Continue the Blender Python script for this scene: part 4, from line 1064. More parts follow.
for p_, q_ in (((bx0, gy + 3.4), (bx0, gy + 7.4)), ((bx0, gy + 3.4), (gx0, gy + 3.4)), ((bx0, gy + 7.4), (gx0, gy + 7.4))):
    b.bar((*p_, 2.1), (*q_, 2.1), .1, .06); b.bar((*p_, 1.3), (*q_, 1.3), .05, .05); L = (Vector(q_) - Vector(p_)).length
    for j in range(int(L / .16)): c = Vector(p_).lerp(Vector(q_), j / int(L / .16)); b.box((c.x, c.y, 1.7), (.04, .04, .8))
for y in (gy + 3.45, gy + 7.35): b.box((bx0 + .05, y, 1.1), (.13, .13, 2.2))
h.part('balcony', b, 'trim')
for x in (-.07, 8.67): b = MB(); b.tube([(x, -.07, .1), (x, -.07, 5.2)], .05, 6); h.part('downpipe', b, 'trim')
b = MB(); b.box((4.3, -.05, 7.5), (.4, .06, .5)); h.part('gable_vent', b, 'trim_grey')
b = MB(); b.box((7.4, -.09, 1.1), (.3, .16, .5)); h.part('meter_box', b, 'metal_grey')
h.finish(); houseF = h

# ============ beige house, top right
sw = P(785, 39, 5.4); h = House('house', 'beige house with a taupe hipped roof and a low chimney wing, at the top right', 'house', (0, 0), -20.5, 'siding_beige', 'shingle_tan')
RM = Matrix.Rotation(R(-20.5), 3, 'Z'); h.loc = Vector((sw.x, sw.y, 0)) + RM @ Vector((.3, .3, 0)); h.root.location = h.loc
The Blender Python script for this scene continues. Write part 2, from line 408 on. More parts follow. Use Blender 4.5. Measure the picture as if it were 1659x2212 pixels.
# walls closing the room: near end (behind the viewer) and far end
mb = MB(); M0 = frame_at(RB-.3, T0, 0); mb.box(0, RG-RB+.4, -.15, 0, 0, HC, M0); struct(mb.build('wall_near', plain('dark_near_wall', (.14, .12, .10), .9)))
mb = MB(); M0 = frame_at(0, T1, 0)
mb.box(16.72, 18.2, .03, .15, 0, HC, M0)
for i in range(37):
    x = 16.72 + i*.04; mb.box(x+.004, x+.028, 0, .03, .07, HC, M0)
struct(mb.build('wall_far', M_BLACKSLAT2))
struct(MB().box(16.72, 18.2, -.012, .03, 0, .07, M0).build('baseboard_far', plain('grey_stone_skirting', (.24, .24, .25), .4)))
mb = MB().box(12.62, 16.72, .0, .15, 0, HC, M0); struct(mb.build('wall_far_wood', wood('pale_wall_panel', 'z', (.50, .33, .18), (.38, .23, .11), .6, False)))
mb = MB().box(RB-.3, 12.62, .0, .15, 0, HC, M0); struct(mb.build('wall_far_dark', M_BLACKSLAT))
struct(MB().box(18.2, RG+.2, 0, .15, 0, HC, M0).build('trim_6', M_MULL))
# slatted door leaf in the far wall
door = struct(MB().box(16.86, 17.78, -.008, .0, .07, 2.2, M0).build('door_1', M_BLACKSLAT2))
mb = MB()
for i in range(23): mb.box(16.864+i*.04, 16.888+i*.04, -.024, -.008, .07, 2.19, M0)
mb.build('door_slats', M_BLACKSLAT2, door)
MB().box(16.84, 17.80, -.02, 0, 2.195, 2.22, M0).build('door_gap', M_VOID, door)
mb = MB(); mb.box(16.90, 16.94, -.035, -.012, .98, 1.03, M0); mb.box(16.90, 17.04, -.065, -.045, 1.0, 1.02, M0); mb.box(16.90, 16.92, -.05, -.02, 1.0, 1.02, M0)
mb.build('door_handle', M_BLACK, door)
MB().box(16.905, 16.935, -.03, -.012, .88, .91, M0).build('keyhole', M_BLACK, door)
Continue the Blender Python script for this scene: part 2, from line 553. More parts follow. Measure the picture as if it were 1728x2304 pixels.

## Work to complete
Pull out and copy each line containing the string "script".

## Task response
Continue the Blender Python script for this scene: part 4, from line 1064. More parts follow.
The Blender Python script for this scene continues. Write part 2, from line 408 on. More parts follow. Use Blender 4.5. Measure the picture as if it were 1659x2212 pixels.
Continue the Blender Python script for this scene: part 2, from line 553. More parts follow. Measure the picture as if it were 1728x2304 pixels.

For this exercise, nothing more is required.